INSTRUCTIONS TO FOLLOW:
Retype, exactly as they stand, the lines from the start of the data to the line that contains "S.camera = cam", both ends included. Leave the pictures out.

RECORDED INFORMATION:

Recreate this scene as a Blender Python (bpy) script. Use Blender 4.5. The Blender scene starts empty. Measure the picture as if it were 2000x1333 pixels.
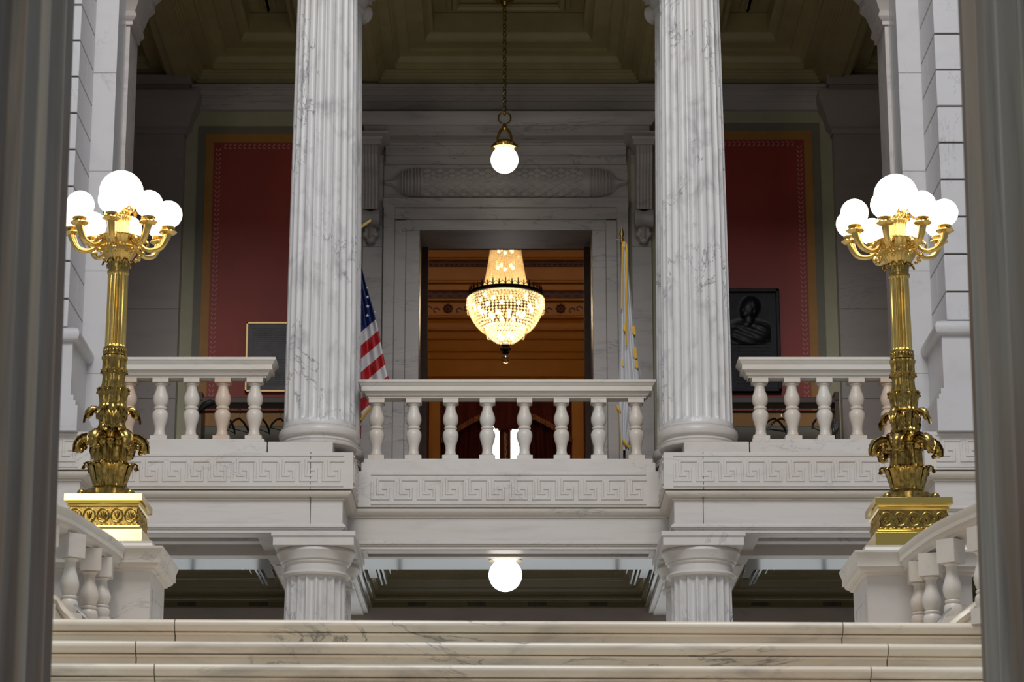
import bpy, bmesh, math, random
from mathutils import Vector, Matrix
random.seed(7)
PI = math.pi
S = bpy.context.scene
COL = S.collection

# ------------------------------------------------------------------ camera
F_PX, CX, CY = 5100.0, 993.0, 666.5
TH = math.atan(1363.5 / 5100.0)
CZ = 1.6
cam_d = bpy.data.cameras.new('camera')
cam = bpy.data.objects.new('camera', cam_d); COL.objects.link(cam)
cam.location = (0.0, 0.0, CZ)
cam.rotation_euler = (PI / 2 + TH, 0, 0)
cam_d.sensor_width = 36.0
cam_d.lens = F_PX / 2000.0 * 36.0
cam_d.shift_x = (1000 - CX) / 2000.0
cam_d.clip_end = 200
cam_d.dof.use_dof = True
cam_d.dof.focus_distance = 24.0
cam_d.dof.aperture_fstop = 7.1
S.camera = cam

# ------------------------------------------------------------------ world, lights, exposure
w = bpy.data.worlds.new('world'); S.world = w; w.use_nodes = True
bg = w.node_tree.nodes['Background']
bg.inputs[0].default_value = (0.80, 0.88, 1.0, 1); bg.inputs[1].default_value = 0.27
S.view_settings.view_transform = 'Standard'
S.view_settings.look = 'None'
S.view_settings.gamma = 1.0
S.view_settings.exposure = 0.0

def area(name, loc, target, sx, sy, power, col):
    l = bpy.data.lights.new(name, 'AREA'); l.shape = 'RECTANGLE'; l.size = sx; l.size_y = sy
    l.energy = power; l.color = col
    o = bpy.data.objects.new(name, l); COL.objects.link(o); o.location = loc
    o.rotation_euler = (Vector(target) - Vector(loc)).to_track_quat('-Z', 'Y').to_euler()
    return o
area('dome_skylight', (0, 10.5, 23), (0, 27, 6.5), 10, 8, 2850, (1.0, 0.985, 0.97))
area('entrance_window', (-7.4, -9.5, 11.5), (-2, 17, 6), 2.6, 4.4, 430, (1.0, 0.90, 0.66))

# ------------------------------------------------------------------ pixel <-> place helpers
_c, _s = math.cos(TH), math.sin(TH)
def Yc(py): return F_PX * _c - (CY - py) * _s
def Z(py, D): return CZ + D * (F_PX * _s + (CY - py) * _c) / Yc(py)
def X(px, py, D): return (px - CX) * D / Yc(py)
def M(n, py, D): return n * D / Yc(py)
def P(px, py, D): return Vector((X(px, py, D), D, Z(py, D)))

# ------------------------------------------------------------------ materials
def new_mat(name):
    m = bpy.data.materials.new(name); m.use_nodes = True
    nt = m.node_tree; b = nt.nodes['Principled BSDF']
    return m, nt, b
def mat(name, col, rough=0.5, metal=0.0, emit=None, es=0.0, noise=0.0, nscale=6.0, bump=0.0):
    m, nt, b = new_mat(name)
    b.inputs['Base Color'].default_value = (*col, 1)
    b.inputs['Roughness'].default_value = rough
    b.inputs['Metallic'].default_value = metal
    if emit: b.inputs['Emission Color'].default_value = (*emit, 1); b.inputs['Emission Strength'].default_value = es
    if noise or bump:
        tc = nt.nodes.new('ShaderNodeTexCoord'); n = nt.nodes.new('ShaderNodeTexNoise')
        n.inputs['Scale'].default_value = nscale; n.inputs['Detail'].default_value = 5
        nt.links.new(tc.outputs['Object'], n.inputs['Vector'])
        if noise:
            r = nt.nodes.new('ShaderNodeValToRGB')
            r.color_ramp.elements[0].position = .3; r.color_ramp.elements[1].position = .7
            r.color_ramp.elements[0].color = (*[c * (1 - noise) for c in col], 1)
            r.color_ramp.elements[1].color = (*[min(1, c * (1 + noise)) for c in col], 1)
            nt.links.new(n.outputs['Fac'], r.inputs['Fac']); nt.links.new(r.outputs['Color'], b.inputs['Base Color'])
        if bump:
            bp = nt.nodes.new('ShaderNodeBump'); bp.inputs['Strength'].default_value = bump; bp.inputs['Distance'].default_value = .01
            nt.links.new(n.outputs['Fac'], bp.inputs['Height']); nt.links.new(bp.outputs['Normal'], b.inputs['Normal'])
    return m

def marble(name, light, warm, vein, stretch=(1, 1, 1), vscale=1.6, vwidth=.018, vamt=.8, warmamt=.6, rough=.38, spots=.25):
    m, nt, b = new_mat(name); N = nt.nodes; L = nt.links
    tc = N.new('ShaderNodeTexCoord'); oi = N.new('ShaderNodeObjectInfo')
    off = N.new('ShaderNodeVectorMath'); off.operation = 'SCALE'; off.inputs[0].default_value = (37.0, 17.0, 23.0)
    L.new(oi.outputs['Random'], off.inputs['Scale'])
    add = N.new('ShaderNodeVectorMath'); add.operation = 'ADD'
    L.new(tc.outputs['Object'], add.inputs[0]); L.new(off.outputs[0], add.inputs[1])
    mp = N.new('ShaderNodeMapping'); mp.inputs['Scale'].default_value = stretch; L.new(add.outputs[0], mp.inputs['Vector'])
    def noise(scale, det=6, dist=0.0, rg=.55):
        n = N.new('ShaderNodeTexNoise'); n.inputs['Scale'].default_value = scale; n.inputs['Detail'].default_value = det
        n.inputs['Distortion'].default_value = dist; n.inputs['Roughness'].default_value = rg
        L.new(mp.outputs[0], n.inputs['Vector']); return n.outputs['Fac']
    def ramp(fac, pts):
        r = N.new('ShaderNodeValToRGB'); e = r.color_ramp.elements
        while len(e) < len(pts): e.new(.5)
        for i, (p, c) in enumerate(pts): e[i].position = p; e[i].color = (c, c, c, 1)
        L.new(fac, r.inputs['Fac']); return r.outputs['Color']
    def mix(fac, a, c):
        x = N.new('ShaderNodeMix'); x.data_type = 'RGBA'; L.new(fac, x.inputs['Factor'])
        for s, v in (('A', a), ('B', c)):
            sock = [i for i in x.inputs if i.name == s and i.type == 'RGBA'][0]
            if isinstance(v, tuple): sock.default_value = (*v, 1)
            else: L.new(v, sock)
        return [o for o in x.outputs if o.type == 'RGBA'][0]
    c1 = mix(ramp(noise(.9), [(.42, 0), (.66, warmamt)]), light, warm)
    c2 = mix(ramp(noise(vscale * 2.2, 7, .6), [(.50, 0), (.72, spots)]), c1, vein)
    v = noise(vscale, 9, 1.3, .6)
    c3 = mix(ramp(v, [(.5 - vwidth, 0), (.5, vamt), (.5 + vwidth, 0)]), c2, vein)
    # break the veins up so that they come and go
    gate = ramp(noise(vscale * .8, 3), [(.50, 0), (.60, 1)])
    c4 = mix(gate, c2, c3)
    L.new(c4, b.inputs['Base Color']); b.inputs['Roughness'].default_value = rough
    return m

GREYV = (.17, .17, .20)
M_WHITE = marble('white_marble', (.62, .59, .565), (.57, .50, .45), GREYV, (1, 1, 2.2), 1.0, .008, .45, .5, spots=.15)
M_SHAFT = marble('veined_column_marble', (.64, .63, .63), (.60, .575, .55), GREYV, (1.4, 1.4, .8), 1.5, .014, .95, .5, spots=.45)
M_BAND = marble('band_marble', (.61, .58, .56), (.56, .50, .46), GREYV, (.35, 1, 3.4), 1.6, .007, .45, .5, spots=.18)
M_RAIL = marble('rail_marble', (.66, .63, .58), (.60, .51, .42), GREYV, (.5, 1, 1.5), 1.8, .012, .5, .6, spots=.12)
M_BAL = marble('baluster_marble', (.66, .625, .575), (.60, .50, .41), (.36, .33, .31), (1, 1, 1), 3.0, .012, .4, .6, spots=.15)
M_PEACH = marble('peach_baluster_marble', (.64, .52, .42), (.58, .42, .31), (.40, .30, .25), (1, 1, 1), 5.0, .02, .4, .8, spots=.2)
M_STEP = marble('step_marble', (.80, .735, .62), (.66, .54, .42), (.15, .15, .15), (.5, 1, 2.0), 1.5, .016, .8, .8, rough=.3, spots=.45)
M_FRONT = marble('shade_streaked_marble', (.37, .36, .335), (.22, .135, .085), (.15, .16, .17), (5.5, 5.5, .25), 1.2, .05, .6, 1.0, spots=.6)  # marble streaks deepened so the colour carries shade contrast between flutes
M_PIER = marble('pier_marble', (.56, .55, .565), (.53, .51, .51), GREYV, (1, 1, 1.2), 1.1, .006, .5, .4, spots=.12)
M_DOORM = marble('door_case_marble', (.50, .46, .44), (.45, .40, .37), GREYV, (.4, 1, 2.0), 1.3, .010, .75, .6, spots=.35)
M_BACKM = marble('back_wall_marble', (.36, .31, .29), (.31, .25, .22), GREYV, (.6, 1, 1.6), 1.2, .010, .5, .6, spots=.25)
M_JOINT = mat('joint', (.10, .09, .08), .8)
M_BRASS = mat('polished_brass', (.74, .52, .17), .20, 1.0, noise=.12, nscale=14)
M_BRASSD = mat('aged_brass', (.38, .26, .075), .26, 1.0, noise=.45, nscale=30, bump=.3)
M_PLINTH = mat('mirror_brass', (.80, .58, .16), .13, 1.0)
M_GLOBE = mat('lit_opal_glass', (.9, .9, .86), .3, 0, (1.0, .93, .80), 3.4)
M_GLOBEC = mat('lit_pendant_glass', (.9, .9, .88), .3, 0, (1.0, .95, .86), 3.2)
M_OLIVE = mat('olive_ceiling_paint', (.44, .375, .19), .5, noise=.08, nscale=3)
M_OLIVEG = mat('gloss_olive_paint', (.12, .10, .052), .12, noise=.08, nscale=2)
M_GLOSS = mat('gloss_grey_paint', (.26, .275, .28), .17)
M_TAN = mat('tan_green_paint', (.42, .40, .27), .6, noise=.05)
M_GREYG = mat('grey_green_paint', (.20, .185, .14), .6, noise=.05)
M_ORANGE = mat('orange_paint', (.42, .19, .035), .55, noise=.08)
M_RED = mat('red_panel_paint', (.34, .032, .018), .5, noise=.12, nscale=1.2)
M_STENCIL = mat('pink_stencil_paint', (.52, .26, .24), .6)
M_WOOD = mat('dark_wood', (.045, .022, .014), .35, noise=.2)
M_BLACK = mat('black_plastic', (.012, .012, .013), .4)
M_BRONZE = mat('dark_bronze', (.020, .020, .024), .55, .45, noise=.3, nscale=8)
M_SLATE = mat('dark_plaque_metal', (.07, .065, .07), .45, .5, noise=.2, nscale=6)
M_GOLDF = mat('gold_frame', (.62, .42, .18), .35, .8)
M_ROOMW = mat('amber_painted_wall', (.56, .225, .018), .5, noise=.06, nscale=2)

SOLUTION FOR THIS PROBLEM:
Recreate this scene as a Blender Python (bpy) script. Use Blender 4.5. The Blender scene starts empty. Measure the picture as if it were 2000x1333 pixels.
import bpy, bmesh, math, random
from mathutils import Vector, Matrix
random.seed(7)
PI = math.pi
S = bpy.context.scene
COL = S.collection

# ------------------------------------------------------------------ camera
F_PX, CX, CY = 5100.0, 993.0, 666.5
TH = math.atan(1363.5 / 5100.0)
CZ = 1.6
cam_d = bpy.data.cameras.new('camera')
cam = bpy.data.objects.new('camera', cam_d); COL.objects.link(cam)
cam.location = (0.0, 0.0, CZ)
cam.rotation_euler = (PI / 2 + TH, 0, 0)
cam_d.sensor_width = 36.0
cam_d.lens = F_PX / 2000.0 * 36.0
cam_d.shift_x = (1000 - CX) / 2000.0
cam_d.clip_end = 200
cam_d.dof.use_dof = True
cam_d.dof.focus_distance = 24.0
cam_d.dof.aperture_fstop = 7.1
S.camera = cam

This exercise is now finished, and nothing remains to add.